Didi, which claims to be the world’s leading mobile transportation platform with more than 450 million users, became a strategic investor in 99 Taxis in January last year.
It is now to acquire the company outright, along with its 14 million registered users in Brazil, as it pushes into the growing Latin American car-share market.
“Globalization is a top strategic priority for Didi,” founder and CEO Cheng Wei (程維) said in a statement announcing the purchase, adding that the company would continue to seek “diversified international operations and partnerships.”
Didi has now entered into partnerships with seven “major international players” serving more than 1,000 cities worldwide, including Southeast Asia’s Grab, India’s Ola, US-based Lyft Inc and Europe’s Taxify, it said.
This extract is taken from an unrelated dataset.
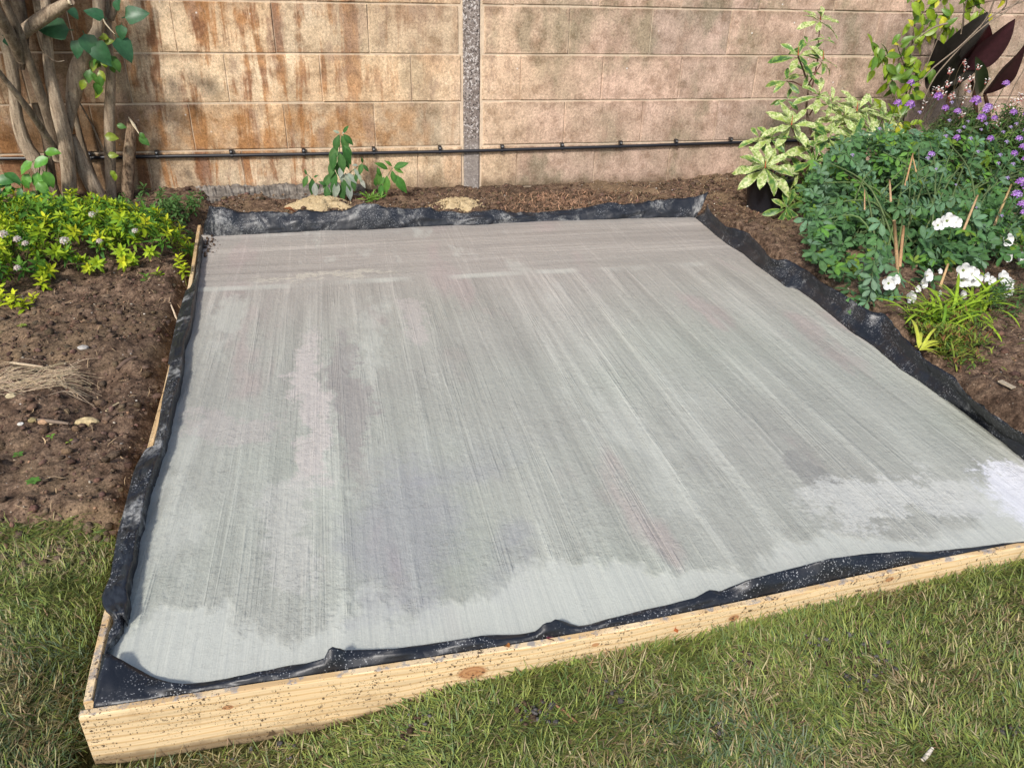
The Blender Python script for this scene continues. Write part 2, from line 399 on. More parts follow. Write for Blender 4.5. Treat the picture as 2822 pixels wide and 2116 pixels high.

Didi and Uber have been waging a global turf war since Didi bought the US-based company’s China operations last year.
Sao Paulo and Rio de Janeiro are Uber’s top two busiest cities in the world as ranked by the number of trips that take place there, Bloomberg News reported.
Didi last year became Asia’s most valuable start-up company.
An additional US$4 billion was raised in a new funding round, Didi announced two weeks ago, adding that investors included Japanese telecom giant Softbank Group Corp and Abu Dhabi’s Mubadala Capital, sources close to the matter told reporters at the time, adding that the latest round raises Didi’s valuation to US$56 billion.
The investment is to be used to fuel Didi’s global expansion and support new developments in artificial intelligence and new-energy vehicles, the company said.
Didi claims to handle up to 25 million rides per day.